The Town Trustees conducted field inspections at the inlet throughout the late winter and early spring. Trustee president John Bredemeyer says those inspections, contained in a draft report, confirm reports from concerned citizens and government officials that the inlet was blocked off entirely for extended periods. The Trustees also heard reports from residents of a dead fish odor coming from the inlet at times.

Fearing a potential die-off of marine life there, the Trustees initiated additional testing at the inlet in July and August, which showed low dissolved oxygen levels at six testing stations.

“The observations and data collected for the period Aug. 25-26 strongly support the notion that the headwaters suffered a significant anoxic event, killing fish and nearly killing all beneficial aquatic vegetation during that period,” Mr. Bredemeyer wrote in the report.

Mr. Russell said the maintenance dredging the town does at the inlet each year merely moves the sand farther down the beach and usually doesn’t keep the inlet open for long.

“The goal is to do a dredging that lasts,” he said. “It’s easier said than done.”

The maintenance dredging generally cost $6,000 to $8,000, Mr. Russell said. The last time a more substantial dredging was done, he said, the cost was about $40,000, but that was a long time ago and he doesn’t know what the cost would be now.

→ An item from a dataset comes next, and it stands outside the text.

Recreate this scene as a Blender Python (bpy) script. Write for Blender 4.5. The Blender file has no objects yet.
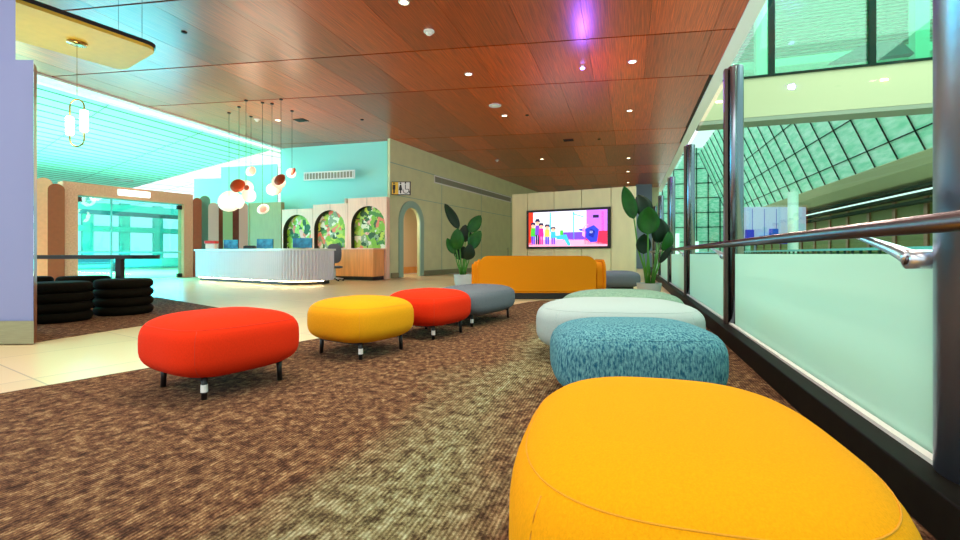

Last week’s meeting was not open to the public, but Southold’s town engineers Michael Collins and Jamie Richter did attend, said county Legislator Al Krupski (D-Cutchogue), who was also present.

“The long-term goal is trying to figure out how to keep [the inlet] open and have it flush effectively,” Mr. Krupski said. “Ultimately, it should be opened up for shellfishing. There’s quite a shellfish resource in that inlet.”

It would be up to the state Department of Environmental Conservation to determine if the water is healthy enough to allow shellfishing, he added.

The DEC and the U.S. Army Corps of Engineers are working with the town and the county to come up with a solution, Mr. Krupski said.

“The cost will depend on what everyone decides the final project will be,” he said. “How far, how deep, how wide the channels will be.”

Mr. Switzer said residents would support whatever project the Army Corps comes up with to solve the problem.

“They’ve got the expertise in this area that doesn’t exist at the town or county level,” he said.

While small boats could traverse the inlet before the jetty was built, Mr. Krupski said the goal now is merely to preserve the health of the inlet and Autumn Lake.

The county has a screening committee that holds public meetings on dredging projects, and Mr. Krupski said he has requested that such a meeting be set up for this project.

“We want to make sure everyone is on the same page,” he said.